I don't think we'd add an explicit error-out. But by removing the
leftover code, we would naturally say "no such option: -q", which
amounts to the same thing.

> In any case, if we were to do both of the above two, they must
> happen in that order, not the other way around.

Yep, agreed.

-Peff


Re: [PATCH] diff: alias -q to --quiet

2017-10-13 Thread Junio C Hamano
Jeff King  writes:

> So there are two separate questions/tasks:
>
>   1. Should we remove the special handling of "-q" leftover from this
>  deprecation? I think the answer is yes.
>
>   2. Should we teach the diff machinery as a whole to treat "-q" as a
>  synonym for "--quiet".

Good questions.  And thanks for archaeology.

The topic #1 above is something that should have happened when "-q" stopped 
working
as "--diff-filter=d", and we probably should have started to error
out then, so that scripts that relied on the original behaviour
would have been forced to update.  That did not happen which was a
grave mistake.

By doing so, we would have made sure any script that uses "-q" died
out, and after a while, we can talk about reusing it for other
purposes, like the topic #2 above.

Is it worth making "-q" error out while doing #1 and keep it error
out for a few years?  I have a feeling that the answer might be
unfortunately yes _if_ we want to also do #2.  Even though we broke
"-q" for the scripts who wanted to see it ignore only the removals 4
years ago and left it broken since then.  Removals are much rarer
than modifications and additions, so it wouldn't be surprising if
the users of these scripts simply did not notice the old breakage,
but if we made "-q" to mean "--quiet" without doing #1, they will
break, as all diffs these scripts work on will suddenly give an
empty output.

If we aren't doing #2, then I do not think we need to make "-q"
error out when we do #1, though.

In any case, if we were to do both of the above two, they must
happen in that order, not the other way around.

Thanks.



Re: [PATCH] diff: alias -q to --quiet

2017-10-13 Thread Jeff King
On Fri, Oct 13, 2017 at 09:44:15AM -0700, Anthony Sottile wrote:

> Previously, `-q` was silently ignored:

I'm not sure if is totally ignored. Normally if we have an unknown
options we'd complain:

  $ git diff -x
  error: invalid option: -x

but we don't with "-q". Why?

In builtin/diff.c:471, we can see:

  else if (!strcmp(argv[1], "-q"))
  options |= DIFF_SILENT_ON_REMOVED;

So it _does_ do something, just not what you expected.

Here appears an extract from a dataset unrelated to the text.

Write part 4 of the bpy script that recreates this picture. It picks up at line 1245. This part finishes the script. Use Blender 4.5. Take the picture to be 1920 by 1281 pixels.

But wait, that's not the whole story. We convert "-q" into
SILENT_ON_REMOVED in git-diff-files and in git-diff (when we're acting
like diff-files). But nobody ever seems to check it!

Running "git log -p -SSILENT_ON_REMOVED" turns up two interesting
commits:

  - 95a7c546b0 (diff: deprecate -q option to diff-files, 2013-07-17)

  - c48f6816f0 (diff: remove "diff-files -q" in a version of Git in a
distant future, 2013-07-18).

So we dropped "-q" a few years ago and added a deprecation notice. "git
tag --contains 95a7c546b0" tells us that happened in v1.8.5, which
shipped in Nov 2013.

And then in v2.0.0 (May 2014) we tried to drop "-q" completely. Looking
over c48f6816f0, I _think_ it's a mistake that "-q" became a silent noop
there. That commit should have ripped out the remaining bits that set
the SILENT_ON_REMOVED flag, and "-q" would have become an error.

So there are two separate questions/tasks:

  1. Should we remove the special handling of "-q" leftover from this
 deprecation? I think the answer is yes.

  2. Should we teach the diff machinery as a whole to treat "-q" as a
 synonym for "--quiet".

 Probably yes, but it's less clear to me that this won't have funny
 interactions. Are there other commands which use the diff-options
 parser via setup_revisions(), but expect "-q" to be left in the
 output so that they can handle it themselves?

 It looks like git-log does so, but it pulls the "-q" out before
 handing the remainder to setup_revisions(). And anyway, it just
 converts the option into a quiet diff (though it does in a way
 that's different than the rest of the diff code -- that might bear
 investigating on its own).

 Grepping for 'q' and OPT__QUIET, I don't see any others, but I
 didn't spend very much time digging.